Taking up for consideration first the last ground urged, we deem it sufficient to observe that the present petition for interdiction discloses that Giacona is the plaintiff in the concursus proceedings provoked, and the two corporations petitioning for his interdiction are defendants therein. They have an interest, therefore, in disposing of those proceedings, and if Giacona is insane, they have an interest in having him interdicted so that those proceedings may be disposed of. Assuming, therefore, that a corporation must show an interest in suing to have a person interdicted, still, in this case, we find that the corporations in question have disclosed such an interest.
With respect to the right of a corporation to institute proceedings for the interdiction of a person, it may be observed that the Civil Code provides, with reference to who may sue for the interdiction of another, as follows:
"Art. 390. Every relation has a right to petition for the interdiction of a relation; and so has every husband a right to petition for the interdiction of his wife, and every wife of her husband.

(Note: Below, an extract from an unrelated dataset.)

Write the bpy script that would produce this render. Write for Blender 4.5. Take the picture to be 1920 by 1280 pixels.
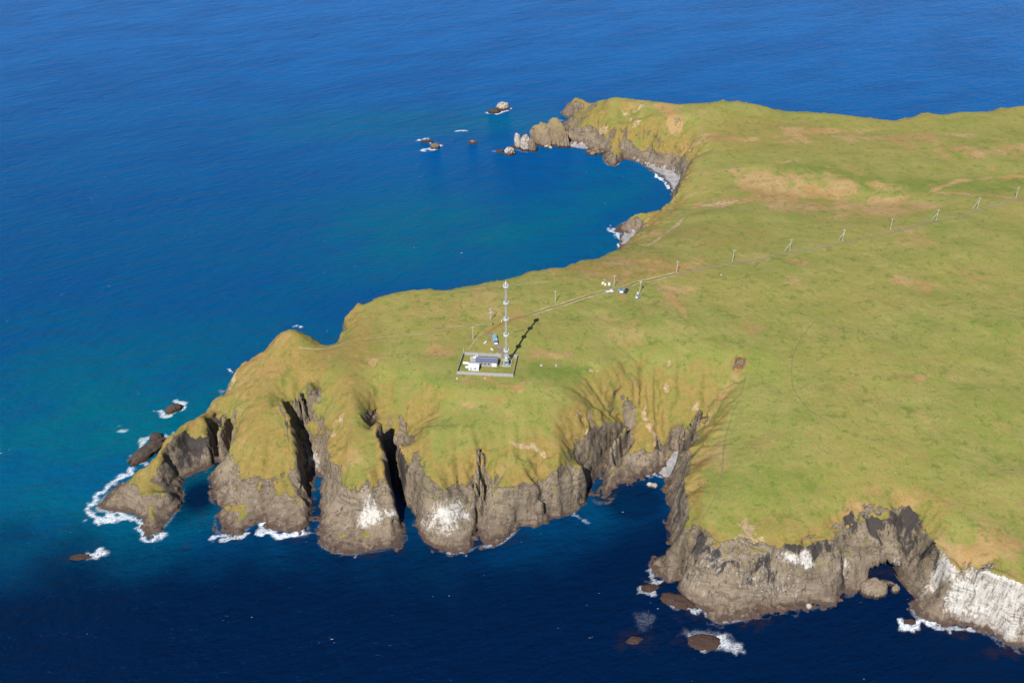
import bpy, bmesh, math, random
import numpy as np
from mathutils import Vector, Matrix

# ------------------------------------------------------------------ camera, sky, sun, exposure
for o in list(bpy.data.objects): bpy.data.objects.remove(o, do_unlink=True)
SC = bpy.context.scene
C = bpy.context.collection
PITCH = math.radians(35.0); FOC = 1920.0; CAMZ = 402.0
cam_d = bpy.data.cameras.new('camera'); cam = bpy.data.objects.new('camera', cam_d); C.objects.link(cam)
cam_d.sensor_width = 36.0; cam_d.lens = 36.0; cam_d.clip_start = 1.0; cam_d.clip_end = 60000.0
cam.location = (0, 0, CAMZ); cam.rotation_euler = (math.radians(90) - PITCH, 0, 0)
SC.camera = cam
SUN_EL = math.radians(47.0); SUN_VEC_XY = (-0.365, -0.931)      # horizontal direction towards the sun
world = bpy.data.worlds.new("World"); SC.world = world; world.use_nodes = True
wn = world.node_tree; bg = wn.nodes['Background']
sky = wn.nodes.new('ShaderNodeTexSky'); sky.sky_type = 'NISHITA'; sky.sun_disc = False
sky.sun_elevation = SUN_EL; sky.sun_rotation = math.atan2(SUN_VEC_XY[0], SUN_VEC_XY[1])
sky.altitude = 300; sky.air_density = 1.0; sky.dust_density = 0.1; sky.ozone_density = 4.0
wn.links.new(sky.outputs[0], bg.inputs[0]); bg.inputs[1].default_value = 0.075
sun_d = bpy.data.lights.new('sun', 'SUN'); sun_d.energy = 5.0; sun_d.angle = math.radians(0.5); sun_d.color = (1.0, 0.955, 0.88)
sun = bpy.data.objects.new('sun', sun_d); C.objects.link(sun); sun.location = (0, 0, 900)
sv = Vector((SUN_VEC_XY[0]*math.cos(SUN_EL), SUN_VEC_XY[1]*math.cos(SUN_EL), math.sin(SUN_EL)))
sun.rotation_euler = sv.to_track_quat('Z', 'Y').to_euler()
SC.view_settings.view_transform = 'Standard'; SC.view_settings.look = 'None'
SC.view_settings.exposure = 0.8; SC.view_settings.gamma = 1.0; SC.view_settings.use_curve_mapping = False
SC.render.resolution_x = 1024; SC.render.resolution_y = 682
SC.cycles.max_bounces = 5; SC.cycles.diffuse_bounces = 2; SC.cycles.glossy_bounces = 2

# ------------------------------------------------------------------ surveying: a sight line from the aircraft to a height
cP, sP = math.cos(PITCH), math.sin(PITCH)
def W(px, py, z=0.0):
    u = (px - 960.0)/FOC; v = (py - 640.0)/FOC
    dx, dy, dz = u, cP - v*sP, -(sP + v*cP)
    t = (z - CAMZ)/dz
    return (dx*t, dy*t, z)

# ------------------------------------------------------------------ noise
def _h(ix, iy, iz, seed):
    n = (ix.astype(np.int64)*374761393 + iy.astype(np.int64)*668265263 + iz.astype(np.int64)*2147483647 + seed*974634777) & 0xffffffff
    n = ((n ^ (n >> 13))*1274126177) & 0xffffffff
    n = ((n ^ (n >> 16))*2246822519) & 0xffffffff
    return ((n ^ (n >> 15)) & 0xffffff)/8388607.5 - 1.0
def vn2(x, y, seed=0):
    ix = np.floor(x); iy = np.floor(y); fx = x-ix; fy = y-iy
    ix = ix.astype(np.int64); iy = iy.astype(np.int64); z = np.zeros_like(ix)
    fx = fx*fx*fx*(fx*(fx*6-15)+10); fy = fy*fy*fy*(fy*(fy*6-15)+10)
    a = _h(ix, iy, z, seed); b = _h(ix+1, iy, z, seed); c = _h(ix, iy+1, z, seed); d = _h(ix+1, iy+1, z, seed)
    return (a+(b-a)*fx)*(1-fy) + (c+(d-c)*fx)*fy
def vn3(x, y, z, seed=0):
    ix = np.floor(x); iy = np.floor(y); iz = np.floor(z); fx = x-ix; fy = y-iy; fz = z-iz
    ix = ix.astype(np.int64); iy = iy.astype(np.int64); iz = iz.astype(np.int64)
    fx = fx*fx*(3-2*fx); fy = fy*fy*(3-2*fy); fz = fz*fz*(3-2*fz)
    def pl(k):
        a = _h(ix, iy, k, seed); b = _h(ix+1, iy, k, seed); c = _h(ix, iy+1, k, seed); d = _h(ix+1, iy+1, k, seed)
        return (a+(b-a)*fx)*(1-fy) + (c+(d-c)*fx)*fy
    return pl(iz)*(1-fz) + pl(iz+1)*fz
def fbm(x, y, s, oct=4, seed=0, gain=0.5):
    r = 0; a = 1.0; t = 0
    for o in range(oct):
        k = 2.03**o/s
        r = r + a*vn2(x*k + 17.3*o + y*k*0.31, y*k - 9.1*o - x*k*0.31, seed+o); t += a; a *= gain
    return r/t*1.6
def fbm3(x, y, z, s, oct=3, seed=0, gain=0.55):
    r = 0; a = 1.0; t = 0
    for o in range(oct):
        k = 2.07**o/s; r = r + a*vn3(x*k+5*o, y*k-3*o, z*k, seed+o); t += a; a *= gain
    return r/t*1.6
def sstep(a, b, x):
    t = np.clip((x-a)/(b-a), 0, 1); return t*t*(3-2*t)
def blur(A, r, n=2):
    for _ in range(n):
        for ax in (0, 1):
            P = np.concatenate([np.repeat(A.take([0], ax), r+1, ax), A, np.repeat(A.take([-1], ax), r, ax)], ax)
            S = np.cumsum(P, ax); m = A.shape[ax]; k = 2*r+1
            A = (S.take(range(k, k+m), ax) - S.take(range(0, m), ax))/k
    return A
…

"Art. 391. If the person who should be interdicted has no relations and is not married, *154 or if his relations or consort do not act, the interdiction may be solicited by any stranger, or pronounced ex officio by the judge, after having heard the counsel of the person whose interdiction is prayed for, whom it shall be the duty of the judge to name, if one be not already named by the party."
Under these provisions of the Code, we have no hesitancy in holding that when the husband is insane, and neither his wife nor any of his relations petition for his interdiction, a stranger and even a corporation may do so, at least, when the corporation shows an interest to sue for the interdiction. Hence, in our view, the exception of no cause and no right of action should be overruled.
On the merits, the evidence is overwhelming that Giacona is insane, and satisfies us that there is a necessity for his interdiction. He is clearly incapable of caring for his person and property.
For the reasons assigned, the judgment appealed from is affirmed, the costs of appeal to be paid by appellant.